A un poco más de un año del inicio de la guerra en Ucrania, los titulares del mundo vuelven a utilizar esta palabra para referirse a un nuevo conflicto que aparenta transformarse en una guerra permanente.
Esta vez, el enfrentamiento se sitúa en Sudán, país ubicado al norte de África y que actualmente se encuentra en un estado de anarquía. Las palabras democracia, transición y estabilidad -que un reciente movimiento de protestas populares había logrado ubicar en la discusión pública- quedaron obsoletas. Y el sentimiento de esperanza que un amplio sector de la población compartía hasta hace poco tiempo también desapareció.
Una año clave en la historia de Sudán es 1956, cuando dicho país obtiene su independencia del Reino Unido y Egipto. Sin embargo, a pesar de establecer un sistema político democrático, al poco tiempo hubo un golpe de Estado que facilitó la toma del poder por parte del ejército, institución que ha tenido una permanente y considerable influencia en la toma de decisiones del país.
Durante gran parte de su existencia, Sudán ha enfrentado conflictos armados internos fomentados por las diferencias culturales existentes dentro de sus fronteras. El principal: un enfrentamiento entre la provincia norte, de mayoría arabe musulmana; y la sur, predominantemente cristiana y africana. Eso no solo ha costado la vida de millones de personas, sino que también ha condenado a este Estado a una perpetua pobreza.
Sin embargo, una posibilidad de un cambio para mejor surgió a fines 2018, cuando inéditas y masivas protestas populares se extendieron a lo largo de Sudán, reflejando un profundo descontento social con la dictadura liderada por Omar al Bashir. Un político que construyó un sistema personalista y cuyos seguidores más cercanos se vieron beneficiados con inimaginables oportunidades comerciales, aumentando su riqueza.
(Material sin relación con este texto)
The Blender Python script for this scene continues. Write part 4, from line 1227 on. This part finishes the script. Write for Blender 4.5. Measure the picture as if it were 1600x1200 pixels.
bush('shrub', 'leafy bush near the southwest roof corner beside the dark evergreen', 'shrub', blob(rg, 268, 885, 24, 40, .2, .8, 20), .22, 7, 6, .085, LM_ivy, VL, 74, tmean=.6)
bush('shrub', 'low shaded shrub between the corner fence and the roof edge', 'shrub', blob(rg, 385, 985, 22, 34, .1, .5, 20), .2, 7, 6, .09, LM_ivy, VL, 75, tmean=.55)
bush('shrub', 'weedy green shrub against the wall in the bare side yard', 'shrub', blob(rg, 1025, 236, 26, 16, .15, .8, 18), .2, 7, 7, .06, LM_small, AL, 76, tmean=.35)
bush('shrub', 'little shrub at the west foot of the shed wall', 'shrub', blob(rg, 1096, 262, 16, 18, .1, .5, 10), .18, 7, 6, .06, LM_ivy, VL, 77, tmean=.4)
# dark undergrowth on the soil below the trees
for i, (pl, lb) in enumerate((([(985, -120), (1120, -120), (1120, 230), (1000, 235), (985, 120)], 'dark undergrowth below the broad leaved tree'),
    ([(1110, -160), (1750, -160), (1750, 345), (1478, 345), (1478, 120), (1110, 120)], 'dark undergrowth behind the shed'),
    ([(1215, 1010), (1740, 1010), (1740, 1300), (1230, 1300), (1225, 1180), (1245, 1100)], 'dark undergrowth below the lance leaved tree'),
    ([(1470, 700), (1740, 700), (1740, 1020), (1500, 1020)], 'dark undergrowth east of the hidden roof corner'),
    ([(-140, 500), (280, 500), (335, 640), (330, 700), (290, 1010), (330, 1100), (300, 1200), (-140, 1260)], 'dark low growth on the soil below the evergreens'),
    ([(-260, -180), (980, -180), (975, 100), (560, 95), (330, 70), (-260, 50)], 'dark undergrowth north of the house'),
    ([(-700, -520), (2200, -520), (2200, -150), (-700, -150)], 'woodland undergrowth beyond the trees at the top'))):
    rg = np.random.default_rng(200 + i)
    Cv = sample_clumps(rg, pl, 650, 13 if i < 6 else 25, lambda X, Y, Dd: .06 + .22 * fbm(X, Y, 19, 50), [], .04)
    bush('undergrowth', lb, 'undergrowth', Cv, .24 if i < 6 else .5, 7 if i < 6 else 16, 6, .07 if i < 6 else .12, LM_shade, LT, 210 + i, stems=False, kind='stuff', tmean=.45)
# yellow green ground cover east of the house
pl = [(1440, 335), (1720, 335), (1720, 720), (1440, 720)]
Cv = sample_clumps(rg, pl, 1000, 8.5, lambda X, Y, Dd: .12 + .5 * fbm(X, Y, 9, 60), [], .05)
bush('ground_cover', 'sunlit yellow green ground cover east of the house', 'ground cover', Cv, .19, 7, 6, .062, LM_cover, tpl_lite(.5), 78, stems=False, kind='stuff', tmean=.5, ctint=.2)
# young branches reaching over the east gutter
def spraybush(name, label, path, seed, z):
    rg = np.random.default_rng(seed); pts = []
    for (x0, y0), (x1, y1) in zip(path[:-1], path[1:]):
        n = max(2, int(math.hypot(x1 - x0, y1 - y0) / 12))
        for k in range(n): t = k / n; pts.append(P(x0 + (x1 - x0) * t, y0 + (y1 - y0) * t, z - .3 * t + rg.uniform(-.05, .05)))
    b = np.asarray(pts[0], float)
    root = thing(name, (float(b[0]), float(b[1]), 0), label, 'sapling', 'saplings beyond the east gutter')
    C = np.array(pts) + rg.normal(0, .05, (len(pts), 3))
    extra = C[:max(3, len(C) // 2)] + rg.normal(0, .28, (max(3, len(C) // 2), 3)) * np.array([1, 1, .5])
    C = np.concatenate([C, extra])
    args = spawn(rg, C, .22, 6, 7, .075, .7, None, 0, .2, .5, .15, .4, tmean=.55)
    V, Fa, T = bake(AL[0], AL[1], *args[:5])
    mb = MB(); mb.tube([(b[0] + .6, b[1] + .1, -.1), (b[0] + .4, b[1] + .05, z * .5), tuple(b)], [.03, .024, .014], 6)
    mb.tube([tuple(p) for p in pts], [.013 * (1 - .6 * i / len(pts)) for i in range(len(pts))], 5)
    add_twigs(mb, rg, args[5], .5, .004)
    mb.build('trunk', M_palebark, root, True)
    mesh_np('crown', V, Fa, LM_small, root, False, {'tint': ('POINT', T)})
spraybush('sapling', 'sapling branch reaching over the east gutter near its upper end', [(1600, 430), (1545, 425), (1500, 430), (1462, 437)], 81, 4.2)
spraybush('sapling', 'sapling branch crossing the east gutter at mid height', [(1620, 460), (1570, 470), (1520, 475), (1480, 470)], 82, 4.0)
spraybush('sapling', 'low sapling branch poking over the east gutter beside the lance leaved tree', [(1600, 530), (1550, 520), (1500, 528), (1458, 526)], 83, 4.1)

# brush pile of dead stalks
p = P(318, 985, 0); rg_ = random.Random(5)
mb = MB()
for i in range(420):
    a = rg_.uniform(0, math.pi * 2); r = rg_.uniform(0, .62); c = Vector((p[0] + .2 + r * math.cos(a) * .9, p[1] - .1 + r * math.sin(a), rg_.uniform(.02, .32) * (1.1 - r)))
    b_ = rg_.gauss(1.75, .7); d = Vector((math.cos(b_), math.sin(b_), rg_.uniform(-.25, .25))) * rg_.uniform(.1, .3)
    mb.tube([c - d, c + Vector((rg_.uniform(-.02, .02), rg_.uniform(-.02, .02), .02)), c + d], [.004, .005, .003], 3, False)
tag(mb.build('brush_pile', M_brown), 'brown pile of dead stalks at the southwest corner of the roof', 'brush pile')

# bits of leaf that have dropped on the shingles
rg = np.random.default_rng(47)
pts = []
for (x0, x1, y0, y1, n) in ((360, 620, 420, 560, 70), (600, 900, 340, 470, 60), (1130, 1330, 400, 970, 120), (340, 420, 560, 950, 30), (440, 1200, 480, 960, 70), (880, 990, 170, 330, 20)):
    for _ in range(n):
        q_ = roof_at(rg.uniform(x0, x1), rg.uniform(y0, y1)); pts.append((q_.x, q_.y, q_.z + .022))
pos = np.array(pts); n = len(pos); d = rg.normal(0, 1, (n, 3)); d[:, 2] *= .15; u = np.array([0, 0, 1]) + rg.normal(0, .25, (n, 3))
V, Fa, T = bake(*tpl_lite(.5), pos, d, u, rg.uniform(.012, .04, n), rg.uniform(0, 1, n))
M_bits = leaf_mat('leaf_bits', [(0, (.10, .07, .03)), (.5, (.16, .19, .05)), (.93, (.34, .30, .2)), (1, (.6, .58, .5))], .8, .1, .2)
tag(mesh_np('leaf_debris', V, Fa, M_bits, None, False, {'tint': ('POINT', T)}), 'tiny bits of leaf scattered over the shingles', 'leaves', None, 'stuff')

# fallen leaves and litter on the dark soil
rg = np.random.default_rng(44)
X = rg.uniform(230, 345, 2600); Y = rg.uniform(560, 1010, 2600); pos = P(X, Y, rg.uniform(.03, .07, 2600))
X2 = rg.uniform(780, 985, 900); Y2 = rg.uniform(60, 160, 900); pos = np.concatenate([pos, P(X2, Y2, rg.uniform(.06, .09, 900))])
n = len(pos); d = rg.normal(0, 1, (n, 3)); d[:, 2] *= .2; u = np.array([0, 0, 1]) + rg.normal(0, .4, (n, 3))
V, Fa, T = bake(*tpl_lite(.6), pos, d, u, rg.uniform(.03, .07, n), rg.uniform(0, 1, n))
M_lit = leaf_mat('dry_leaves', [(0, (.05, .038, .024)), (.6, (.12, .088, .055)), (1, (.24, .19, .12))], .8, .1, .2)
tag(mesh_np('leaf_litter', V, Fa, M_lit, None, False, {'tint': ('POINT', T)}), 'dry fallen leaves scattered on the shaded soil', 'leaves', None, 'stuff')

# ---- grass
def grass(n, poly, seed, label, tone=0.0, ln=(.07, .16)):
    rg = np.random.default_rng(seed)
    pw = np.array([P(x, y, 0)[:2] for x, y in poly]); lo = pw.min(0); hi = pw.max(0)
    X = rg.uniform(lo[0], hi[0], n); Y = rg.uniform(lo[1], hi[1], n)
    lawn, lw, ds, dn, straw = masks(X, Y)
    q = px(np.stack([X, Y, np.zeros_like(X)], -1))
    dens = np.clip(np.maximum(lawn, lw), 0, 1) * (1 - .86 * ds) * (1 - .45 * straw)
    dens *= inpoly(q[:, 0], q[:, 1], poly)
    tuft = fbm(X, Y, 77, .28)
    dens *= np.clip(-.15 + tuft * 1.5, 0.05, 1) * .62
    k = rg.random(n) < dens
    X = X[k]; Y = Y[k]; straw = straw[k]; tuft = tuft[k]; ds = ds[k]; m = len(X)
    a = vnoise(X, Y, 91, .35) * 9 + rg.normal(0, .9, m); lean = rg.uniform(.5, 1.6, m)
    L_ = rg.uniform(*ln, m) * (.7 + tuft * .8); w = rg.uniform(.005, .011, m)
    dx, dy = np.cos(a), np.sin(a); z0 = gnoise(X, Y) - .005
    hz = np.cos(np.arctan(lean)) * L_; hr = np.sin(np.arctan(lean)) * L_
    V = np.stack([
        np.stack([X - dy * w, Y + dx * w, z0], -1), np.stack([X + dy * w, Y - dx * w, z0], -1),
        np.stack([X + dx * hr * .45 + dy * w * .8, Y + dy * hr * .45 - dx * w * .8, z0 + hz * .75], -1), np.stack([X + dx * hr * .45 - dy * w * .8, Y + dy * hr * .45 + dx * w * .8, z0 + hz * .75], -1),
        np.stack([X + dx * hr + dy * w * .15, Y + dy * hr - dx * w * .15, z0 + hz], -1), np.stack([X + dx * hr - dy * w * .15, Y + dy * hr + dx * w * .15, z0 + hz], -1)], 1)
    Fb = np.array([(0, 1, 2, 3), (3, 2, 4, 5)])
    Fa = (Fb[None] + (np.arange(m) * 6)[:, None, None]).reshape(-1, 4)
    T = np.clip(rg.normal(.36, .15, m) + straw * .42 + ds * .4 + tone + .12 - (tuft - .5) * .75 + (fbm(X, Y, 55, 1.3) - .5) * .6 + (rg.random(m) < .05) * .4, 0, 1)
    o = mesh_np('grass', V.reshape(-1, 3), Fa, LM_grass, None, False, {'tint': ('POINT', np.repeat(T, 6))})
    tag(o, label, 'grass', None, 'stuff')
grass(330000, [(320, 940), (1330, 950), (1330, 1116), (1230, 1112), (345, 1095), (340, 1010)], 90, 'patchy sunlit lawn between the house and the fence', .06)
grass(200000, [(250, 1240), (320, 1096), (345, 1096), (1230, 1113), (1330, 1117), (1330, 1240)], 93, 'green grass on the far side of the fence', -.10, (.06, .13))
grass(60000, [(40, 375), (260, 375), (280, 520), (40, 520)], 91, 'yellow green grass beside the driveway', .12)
La presión de las calles movió a que el ejército tomará cartas en el asunto, decidiendo derrocar a Al Bashir. Lo anterior no le pareció suficiente a la ciudadanía que exigió y consiguió de parte de los militares la promesa de organizar elecciones, para hacer una transición pacífica a un gobierno democrático. Con el paso de las semanas, viendo que un potencial nuevo gobierno podría afectar los enormes intereses económicos, el ejército se empezó a asustar y decidió lanzar un nuevo golpe, deteniéndose por completo el proceso de reformas.
Durante los últimos meses, esta ambición por parte del ejército abrió un nuevo flanco de conflicto que explica la crisis actual.
Durante el régimen de Bashir (1989-2019) se crearon las llamadas Fuerzas de Apoyo Rápido, una fuerza paramilitar dependiente del derrocado mandatario para protegerlo ante posibles golpes de estado. Durante los últimos años, esta entidad se convirtió en una poderosa institución, logrando obtener jugosos beneficios económicos gracias a su relación con el poder.
A pesar del derrocamiento de Bashir, esta fuerza siguió existiendo, coludiéndose con los militares para permitir su supervivencia. Sin embargo, esta relación sufrió un duro golpe cuando se conocieron los planes del ejército de absorber esta institución, terminando con su autonomía. Lo anterior provocó que las Fuerzas de Apoyo Rápido, asustadas por perder su influencia, se sublevaran, iniciando combates con el ejército a lo largo del territorio.
Por el conflicto, se estima que 700.000 personas ya han sido desplazadas, generando una presión migratoria en una zona del mundo que destaca por su precariedad. Los enfrentamientos han generado una falta de orden que inhibe que los organismos internacionales puedan actuar, mientras gran parte de sus reservas de alimentos han sido saqueadas. Los países que rodean a Sudán apenas cuentan con recursos para satisfacer sus propias necesidades, dificultando la contención de una nueva oleada de refugiados. Mientras las partes han demostrado poco interés en dialogar, el resto de la población debe sufrir las consecuencias de una cruda lucha por el poder, cuyo objetivo principal es el beneficio económico de sus líderes.